The space program is of course not totally laid to rest, but since the Viking mission to Mars (which failed to reveal anything revolutionary) NASA has been out of focus. Space has instead been reduced to a media circus. Popstars and billionaires line up to be shuttled into space, and documentary shows let common people compete for a seat on a space shuttle. And the public in general seems more interested in whether Michael Jackson will go to space than if there is life on Mars.

To conclude: thirty-four years have passed since the first moon landing, and all the combined space programs of the world are still to achieve anything as spectacular as the Apollo 11 mission. The outer realms of our part of the universe are still untouched by humanity and will

probably continue to be so for a very long time. It seems as if the agenda to place colonies on Mars or arrange chartered trips to the moon have been lost. And even more importantly, the incentive to penetrate even further into space seems gone. But, perhaps the space program would be better funded if we were to find gold instead of life on Mars? Or perhaps the scientific space community would be funded more if the western world once again found a deadly foe here on earth they could compete with for points of prestige?

Works Cited

Buckler, McKay, Hill. A history of world societies.  Boston: Houghton Mifflin Company, 1996.

Online. Available: http//voyager.jpl.nasa.gov/mission/interstellar.html


[1] An explosion in one of the oxygen tanks of Apollo 13 during its flight to the moon made the spacecraft almost unable to return. Only after it had gained speed from the gravitation of the moon could it gain enough momentum to head back to earth.
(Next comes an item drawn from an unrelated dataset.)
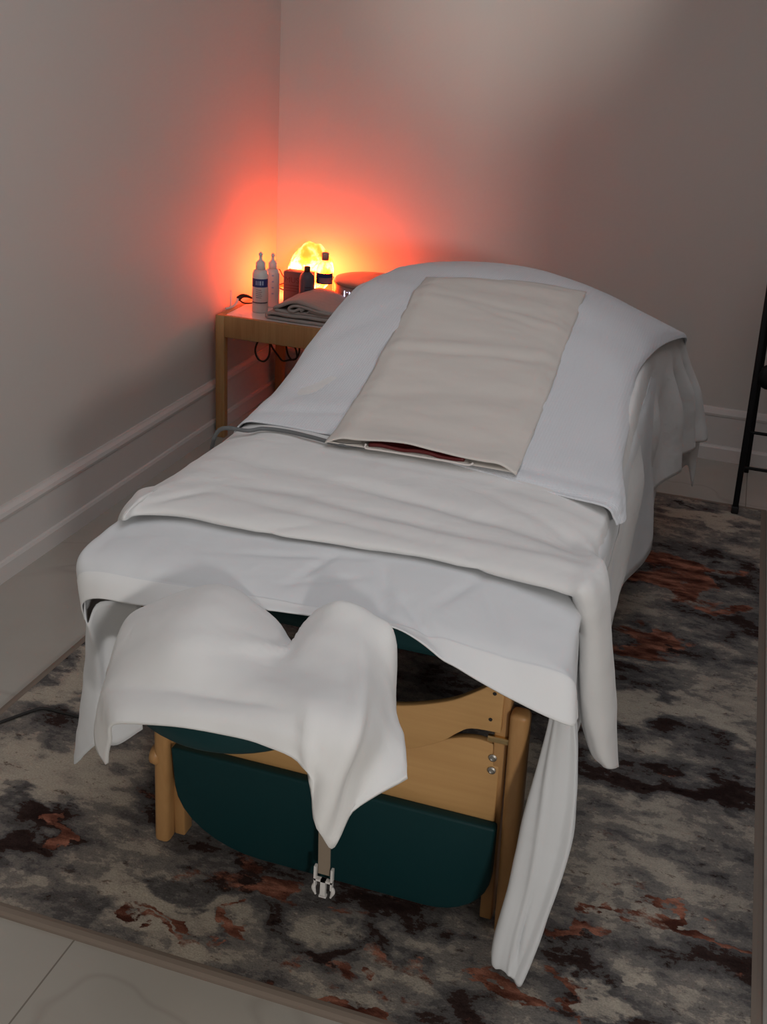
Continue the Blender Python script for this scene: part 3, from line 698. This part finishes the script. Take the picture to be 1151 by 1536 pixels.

[2]Gus Grissom – the second man in space – and his crew consisting of Ed White and Roger Chaffe were killed on Jan. 27, 1967, in a fire accident during their testing of Apollo 1.

[3] According to many experts the Russians actually managed to take the lead in the arms race in the late seventies. But all that changed with the election of the republican President, Ronald Reagan, who immediately put an enormous focus on the arms industry.